Sen. Rand Paul criticized his Republican colleague John McCain on Sunday after the Arizona senator said President Donald Trump's relentless attempt to delegitimize the press "is how dictators get started."
"Everything that he says about the president is colored by his own personal dispute he has got running with President Trump, and it should be taken with a grain of salt," Sen. Paul told ABC's "This Week."
Paul insisted "If someone tries to put limits on the press, I'll be the first one standing up for the right of press, left and right, to continue saying and being part of the discussion and forwarding the discussion. . . . But I see no evidence that anybody is putting forward any kind of legislation to limit the press."

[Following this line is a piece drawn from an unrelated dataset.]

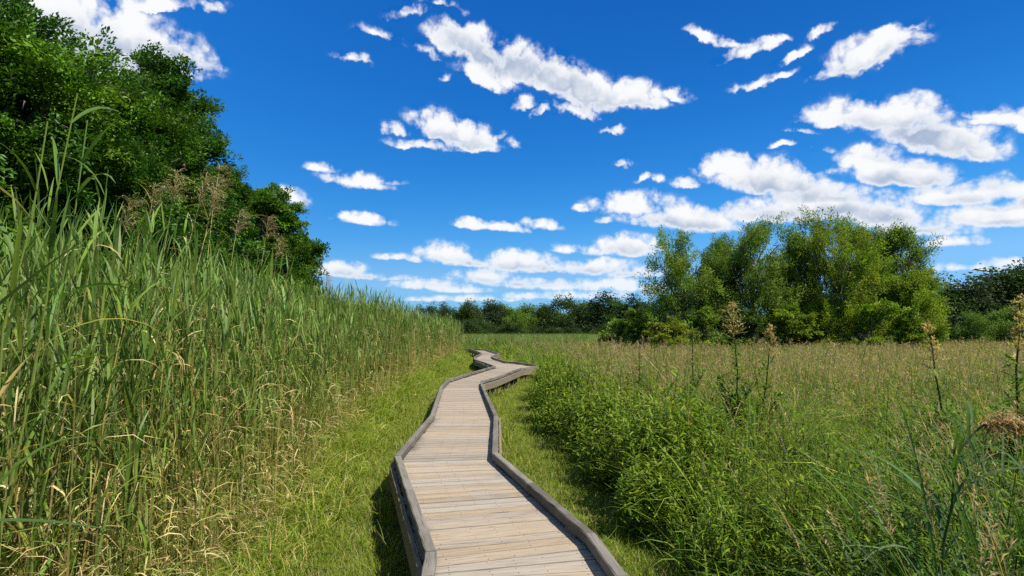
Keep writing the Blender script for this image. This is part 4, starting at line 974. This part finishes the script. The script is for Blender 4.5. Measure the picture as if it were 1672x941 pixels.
def tall_weed(loc, H, lab, plume='tan', az=0., lean=.05, nl=12, ll=.2, lw=.04, size=1.0, group='tall weeds standing above the meadow', side=0):
    t = tag(empty('tall_weed', (loc[0], loc[1], 0)), lab, 'weed', group); a = Acc(); s = np.linspace(0, 1, 9)
    P = np.stack([math.cos(az) * lean * H * s ** 2, math.sin(az) * lean * H * s ** 2, H * s], -1)[None]
    P[:, 1:-1, :2] += rng.normal(0, .008, (1, 7, 2))
    tubes(a, P, .0125 * np.linspace(1.2, .5, 9)[None], np.array([.05, .085, .02]), 6); a.build('stem', M_GRASS, t)
    b = Acc(); f = np.linspace(.22, .9, nl) + U(-.02, .02, nl); bp = np.stack([np.interp(f, s, P[0, :, k]) for k in range(3)], -1)
    c = pick([(.075, .13, .024), (.09, .15, .028), (.06, .11, .02)], nl)
    ribbons(b, bp, np.arange(nl) * 2.4 + rng.random() * 6, U(.3, 1.0, nl), U(.7, 2.0, nl), ll * U(.7, 1.2, nl) * (1.2 - .6 * f), lw * U(.7, 1.2, nl) * (1.15 - .5 * f), 5, c, c * 1.05, 'leaf', fold=.3)
    # bushy side shoots lower down
    nsh = 11; fs = U(.12, .45, nsh); sb = np.stack([np.interp(fs, s, P[0, :, k]) for k in range(3)], -1); sa = U(0, 6.283, nsh); sl_ = U(.25, .42, nsh) * H * (1 - fs)
    e_ = np.stack([np.cos(sa) * sl_ * .55, np.sin(sa) * sl_ * .55, sl_ * .95], -1); m_ = np.linspace(0, 1, 5)
    SP = sb[:, None] + e_[:, None] * m_[None, :, None] * np.array([1, 1, 1]) ; SP[:, :, 2] += (.06 * np.sin(m_ * 3.1))[None]
    tubes(b, SP, .0045 * np.linspace(1.1, .4, 5)[None] * np.ones((nsh, 1)), np.array([.075, .12, .03]), 3)
    ns = nl * 52; wh = rng.integers(0, nsh + 3, ns); f = U(0, 1, ns)
    main = np.stack([np.interp(.12 + .66 * f, s, P[0, :, k]) for k in range(3)], -1)
    shp = np.stack([sb[np.minimum(wh, nsh - 1), k] + e_[np.minimum(wh, nsh - 1), k] * f for k in range(3)], -1)
    bp = np.where((wh < nsh)[:, None], shp, main) + rng.normal(0, .02, (ns, 3))
    c = pick([(.085, .15, .018), (.11, .185, .02), (.065, .12, .015), (.14, .21, .022)], ns)
    ribbons(b, bp, U(0, 6.283, ns), U(-.1, 1.1, ns), U(.2, 1.5, ns), U(.09, .20, ns), U(.022, .05, ns), 3, c, c * 1.08, 'leaf', twist=U(-.6, .6, ns))
    b.build('leaves', M_GRASS, t)
    if plume:
        q = Acc(); n = 60; ft = U(.80, 1.0, n); bp = np.stack([np.interp(ft, s, P[0, :, k]) for k in range(3)], -1)
        c = pick([(.38, .28, .13), (.44, .33, .17), (.30, .23, .09)], n) if plume == 'tan' else pick([(.16, .2, .03), (.2, .22, .04)], n)
        azs = U(0, 6.283, n); Lr = size * U(.13, .27, n) * (1.25 - (ft - .80) * 4)
        Pp = ribbons(q, bp, azs, U(.2, 1.0, n), U(-.3, .9, n), Lr, .005, 4, c, c, 'const', twist=U(-1, 1, n))
        for j in (1, 2, 3, 4):
            for r_ in range(2):
                ribbons(q, Pp[:, j], azs + rng.normal(0, 1.2, n), U(-.3, 1.3, n), U(-.3, .8, n), U(.025, .05, n), U(.009, .016, n), 2, c * 1.08, c * 1.15, 'oval')
        q.build('seed_plume', M_GRASS, t)
    return t
for (px, dist, top, plume, az, lean, lab, nl) in [
 (1204, 8.4, 498, 'tan', 2.9, .03, 'tall leafy weed with the biggest tan plume, in front of the grove', 14),
 (1240, 8.5, 534, 'tan', .1, .08, 'slimmer leafy weed with a small upright tan plume beside the tall one', 10),
 (1128, 11, 538, 'green', 1.0, .04, 'yellow green weed before the left foot of the grove', 10),
 (1040, 12.5, 560, None, .5, .03, 'dark green weed without plume, above the verge bushes', 14),
 (1012, 10.5, 612, None, 1.5, .05, 'dark leafy weed in the shaded front of the verge bushes', 14),
 (1535, 6.6, 528, 'tan', 2.4, .06, 'weed with a thin pale plume, right of the grove', 9),
 (1640, 5.2, 495, 'tan', -.3, .05, 'tall weed with a pale broken plume at the right frame edge', 11),
 (1668, 5.6, 482, 'tan', .6, .05, 'tall weed half cut by the right frame edge', 11),
 (918, 15, 590, None, 0, .04, 'slim green weed at the near corner of the verge, by the boardwalk bend', 11)]:
    x, y = spot(px, dist); tall_weed((x, y), CAM_Z + (HZ - top) / F * dist, lab, plume, az, lean, nl, size=.5 if px > 1500 else (.6 if px == 1240 else 1.0))

def nodding_grass():
    x, y = spot(1496, 3.15)
    t = tag(empty('nodding_grass', (x, y, 0)), 'stout grass with a heavy drooping tan seed head at the right frame edge', 'grass', None, 'thing'); a = Acc()
    s = np.linspace(0, 1, 10); zt = 1.67
    P = np.stack([.02 + .30 * s ** 2.2, -.05 * s, zt * np.sin(s * 1.5) / math.sin(1.5)], -1)[None]
    P[:, 1:-1] += rng.normal(0, .008, (1, 8, 3))
    tubes(a, P, .0075 * np.linspace(1.2, .55, 10)[None], np.array([.05, .085, .022]), 6); a.build('stem', M_GRASS, t)
    q = Acc(); n = 260; u = U(0, 1, n)
    bp = np.stack([.28 + .30 * u, -.05 + rng.normal(0, .03, n), zt - .02 + .06 * np.sin(u * 3.1) - .12 * u ** 2 + rng.normal(0, .015, n)], -1)
    c = pick([(.34, .22, .11), (.28, .18, .085), (.42, .29, .15)], n)
    Pp = ribbons(q, bp, U(-1.2, 1.2, n), U(-.6, .6, n), U(.6, 1.8, n), U(.05, .13, n), .006, 3, c, c, 'const')
    for j in (1, 2, 3):
        for r_ in range(2): ribbons(q, Pp[:, j], U(0, 6.283, n), U(-1.2, .6, n), U(-.3, .8, n), U(.012, .024, n), U(.006, .011, n), 2, c, c * 1.15, 'oval')
    q.build('seed_head', M_GRASS, t)
    b = Acc(); n = 26; f = U(.15, .88, n); bp = np.stack([np.interp(f, s, P[0, :, k]) for k in range(3)], -1)
    c = pick([(.07, .13, .045), (.09, .15, .055), (.055, .10, .03)], n)
    ribbons(b, bp, U(0, 6.283, n), U(.8, 1.3, n), U(1.2, 2.8, n), U(.4, .85, n), U(.018, .03, n), 8, c, c * 1.05, 'leaf', fold=.25, twist=U(-.8, .8, n))
    b.build('leaves', M_GRASS, t)
nodding_grass()

def tussock(loc, H, n, lab, wl=.017):
    t = tag(empty('broad_grass', (loc[0], loc[1], 0)), lab, 'grass', 'broad leaved grass tussocks near the right frame edge', 'thing'); b = Acc()
    r_ = .22 * np.sqrt(U(0, 1, n)); th = U(0, 6.283, n); bp = np.stack([r_ * np.cos(th), r_ * np.sin(th), np.abs(rng.normal(0, .25, n))], -1)
    c = pick([(.085, .15, .035), (.11, .18, .04), (.06, .115, .022), (.13, .19, .06)], n)
    ribbons(b, bp, U(0, 6.283, n), U(1.1, 1.5, n), U(.3, 2.1, n), H * U(.55, 1.15, n), wl * U(.7, 1.4, n), 8, c * .85, c * 1.1, 'leaf', fold=.25, twist=U(-1, 1, n))
    b.build('blades', M_GRASS, t); q = Acc(); m = 5; P = np.stack([rng.normal(0, .08, m), rng.normal(0, .08, m), np.zeros(m)], -1)
    az = U(0, 6.283, m); c = pick(TAN, m); Pp = ribbons(q, P, az, U(1.35, 1.55, m), U(.1, .5, m), H * U(1.0, 1.35, m), .005, 6, np.array([.15, .18, .05]), c, 'const')
    for i in range(26):
        f = U(.8, 1, m) * 6; i0 = np.minimum(f.astype(int), 5); bp = Pp[np.arange(m), i0] * (1 - (f - i0))[:, None] + Pp[np.arange(m), i0 + 1] * (f - i0)[:, None]
        c = pick(TAN, m); ribbons(q, bp, U(0, 6.283, m), U(.2, 1.3, m), U(0, 1.2, m), U(.03, .08, m), U(.005, .009, m), 2, c, c * 1.1, 'oval')
    q.build('seed_stalks', M_GRASS, t)
for (px, dist, H, n, lab) in [(1605, 3.5, 1.25, 90, 'broad leaved grass tussock around the drooping seed head'), (1660, 4.1, 1.45, 90, 'broad leaved grass tussock at the frame edge, behind the drooping seed head'),
  (1560, 4.6, 1.2, 80, 'broad leaved grass tussock left of the drooping seed head'), (1520, 2.95, 1.05, 80, 'broad leaved grass tussock at the foot of the drooping seed head stem'), (1480, 4.4, .95, 70, 'lower broad leaved grass tussock by the bottom right of the meadow'), (1585, 3.9, 1.3, 90, 'broad leaved grass tussock behind the stem of the drooping seed head'), (1430, 3.7, .85, 80, 'short broad leaved grass tussock, farthest left at the bottom of the meadow'), (1620, 5.6, 1.4, 80, 'broad leaved grass tussock under the pale broken plume'), (1655, 3.0, 1.1, 80, 'nearest broad leaved grass tussock in the bottom right corner')]:
    tussock(spot(px, dist), H * 1.08, n + 30, lab, .019)

# bushy herbs along the right verge
def bush_proto():
    t = empty('leafy_herb', (0, 0, 0)); a = Acc(); n = 60
    r_ = .55 * np.sqrt(U(0, 1, n)); th = U(0, 6.283, n); x, y = r_ * np.cos(th), r_ * np.sin(th)
    forbs(a, x, y, (1.12 - .8 * r_) * U(.75, 1.1, n), 30, .155, .042, 3, FB, 1.0, lo=.05)
    a.build('foliage', M_GRASS, t); return t
prot = [bush_proto() for _ in range(3)]
herbs = [(2.6, 8.6, 1.25, 'big leafy herb bush set back from the verge, left of the tall plumed weed'), (2.3, 7.6, 1.1, 'leafy herb bush set back behind the near corner of the verge'), (2.2, 10.2, 1.25, 'big leafy herb bush below the plumeless dark weed'), (1.9, 13.0, 1.2, 'leafy herb bush set back from the straight stretch of the verge'), (1.75, 6.3, .95, 'leafy herb bush at the near corner of the right verge'), (1.95, 7.2, 1.1, 'second leafy herb bush along the right verge, behind the near corner one'),
 (1.65, 8.3, 1.05, 'leafy herb bush jutting into the right verge with deep shade below'), (1.75, 9.3, 1.2, 'tall leafy herb bush in front of the plumeless dark weed'),
 (1.45, 10.6, 1.15, 'leafy herb bush halfway along the right verge'), (1.25, 12.0, 1.1, 'leafy herb bush opposite the straight stretch of kerb'), (1.15, 13.6, 1.15, 'leafy herb bush near where the kerb bends right'),
 (1.15, 15.5, 1.15, 'leafy herb bush short of the boardwalk bend'), (1.35, 18, 1.2, 'leafy herb bush beside the boardwalk bend'), (1.5, 21, 1.2, 'last leafy herb bush, beside the raised corner of the boardwalk')]
for i, (x, y, s, lab) in enumerate(herbs):
    t = prot[i] if i < 3 else copy_tree(prot[i % 3]); t.location = (x, y, 0); s *= 1.12; t.scale = (s, s, s * (1.0 + .22 * math.sin(i * 2.7))); t.rotation_euler = (0, 0, random.uniform(0, 6.28))
    tag(t, lab, 'herb', 'leafy herbs along the right verge')

# ------------------------------------------------------------------ render settings
S.view_settings.view_transform = 'Standard'; S.view_settings.look = 'None'; S.view_settings.gamma = 1; S.view_settings.exposure = .8; S.view_settings.use_curve_mapping = False
S.cycles.max_bounces = 6; S.cycles.diffuse_bounces = 3; S.cycles.glossy_bounces = 2; S.cycles.transmission_bounces = 3; S.cycles.caustics_reflective = False; S.cycles.caustics_refractive = False
S.cycles.use_denoising = False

Paul further lashed out at the Arizona senator, saying the U.S. is "very lucky" McCain, who as the 2008 Republican nominee lost to Barack Obama in the elections, is not president, "because I think we would be in perpetual war . . . McCain's complaint is we're either not at war somewhere, or if we're at war, we leave too soon. So, we're not there soon enough, and he wants us to stay forever wherever we send troops."
Paul, who is an advocate of a noninterventionist foreign policy, said "The idea of foreign policy realism, I think, fits more neatly with President Trump" and argued "If I were to look at foreign policy, I would say John McCain has been wrong on just about everything over the last four decades."